CCA Campus Gallery Presents Women to Watch 2024: New Suns, a collaboration with the National Museum of Women in the Arts (NMWA), March 29–April 28, 2023
Featuring work by five Bay Area women artists—Sofía Córdova, Nicki Green, Cathy Lu, Adia Millett, and Genevieve Quick.
San Francisco, CA—March 8, 2023—California College of the Arts (CCA) is pleased to announce Women to Watch 2024: New Suns, a group exhibition curated by Lauren Schell Dickens of the San José Museum of Art featuring five Bay Area artists—Sofía Córdova (MFA 2010), Nicki Green, Cathy Lu, Adia Millett, and Genevieve Quick—who use their art practices to suggest a more just world.
The second exhibition to open at CCA’s new Campus Gallery, New Suns is the third installment of the Women to Watch exhibition series at CCA. A unique collaboration between the National Museum of Women in the Arts (NMWA) and its national and international committees, each exhibition focuses on a specific medium or theme chosen by NMWA’s curators and features underrepresented, self-identifying women artists from each committee’s respective region. New Suns features five artists currently living and working in the San Francisco Bay Area who envision a different world through their creative practice.
"Each of the artists in New Suns holds different histories of oppression and joy in tension in their work, while sharing a common commitment to the practice of creative world-building. With radical hope, they imagine different practices of coexistence, crafting propositions for life oriented around different suns," says Lauren Schell Dickens, exhibition curator and chief curator at San José Museum of Art.

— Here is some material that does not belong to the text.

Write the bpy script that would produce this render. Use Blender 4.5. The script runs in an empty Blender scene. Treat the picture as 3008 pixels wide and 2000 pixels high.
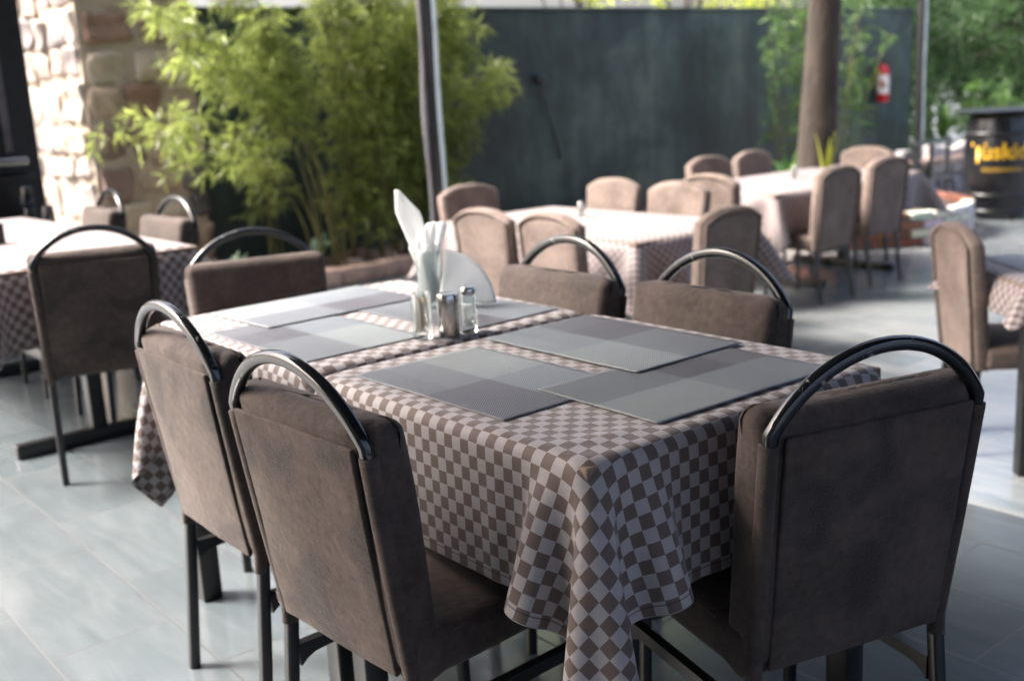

The artists featured in the exhibition will have the opportunity to be selected by curators from the National Museum of Women in the Arts (NMWA), Washington, DC, for the national Women to Watch exhibition in 2024.
New Suns is supported by the San Francisco Advocacy for the National Museum of Women in the Arts, which includes CCA Board of Trustees Chair Lorna Meyer Calas, Board Members Kimberlee Swig and Abby Sadin Schnair, as well as alumni Mary Mocas (MFA 2016) and Julia Goodman (MFA 2009 and 2020 Women to Watch artist).
About National Museum of Women in the Arts (NMWA)
The National Museum of Women in the Arts (NMWA) in Washington, DC is the first museum in the world solely dedicated to championing women through the arts. With its collections, exhibitions, programs, and online content, the museum inspires dynamic exchanges about art and ideas. NMWA advocates for better representation of women artists and serves as a vital center for thought leadership, community engagement, and social change. NMWA addresses the gender imbalance in the presentation of art by bringing to light important women artists of the past while promoting great women artists working today. Women to Watch is a unique exhibition series at NMWA that features emerging and underrepresented women artists from regions where the museum has outreach committees.
About California College of the Arts
Founded in 1907, California College of the Arts (CCA) educates students to shape culture and society through the practice and critical study of art, architecture, design, and writing. Benefitting from its San Francisco Bay Area location, the college prepares students for lifelong creative work by cultivating innovation, community engagement, and social and environmental responsibility.
CCA offers a rich curriculum of 22 undergraduate and 10 graduate programs in art, design, architecture, and writing taught by a faculty of expert practitioners. Attracting promising students from across the nation and around the world, CCA is among the 25 most diverse colleges in the U.S. Last year, U.S. News & World Report ranked CCA as one of the top 10 graduate schools for fine arts in the country.
Graduates are highly sought after by companies such as Pixar/Disney, Apple, Intel, Facebook, Gensler, Google, IDEO, Autodesk, Mattel, and Nike, and many have launched their own successful businesses. Alumni and faculty are often recognized with the highest honors in their fields, including Academy Awards, AIGA Medals, Fulbright Scholarships, Guggenheim Fellowships, MacArthur Fellowships, National Medal of Arts, and the Rome Prize, among others.
CCA is creating a new, expanded college campus at its current site in San Francisco, spearheaded by the architectural firm Studio Gang. The new campus design will be a model of sustainable construction and practice; will unite the college’s programs in art, crafts, design, architecture, and writing in one location to create new adjacencies and interactions; and will provide more student housing than ever before.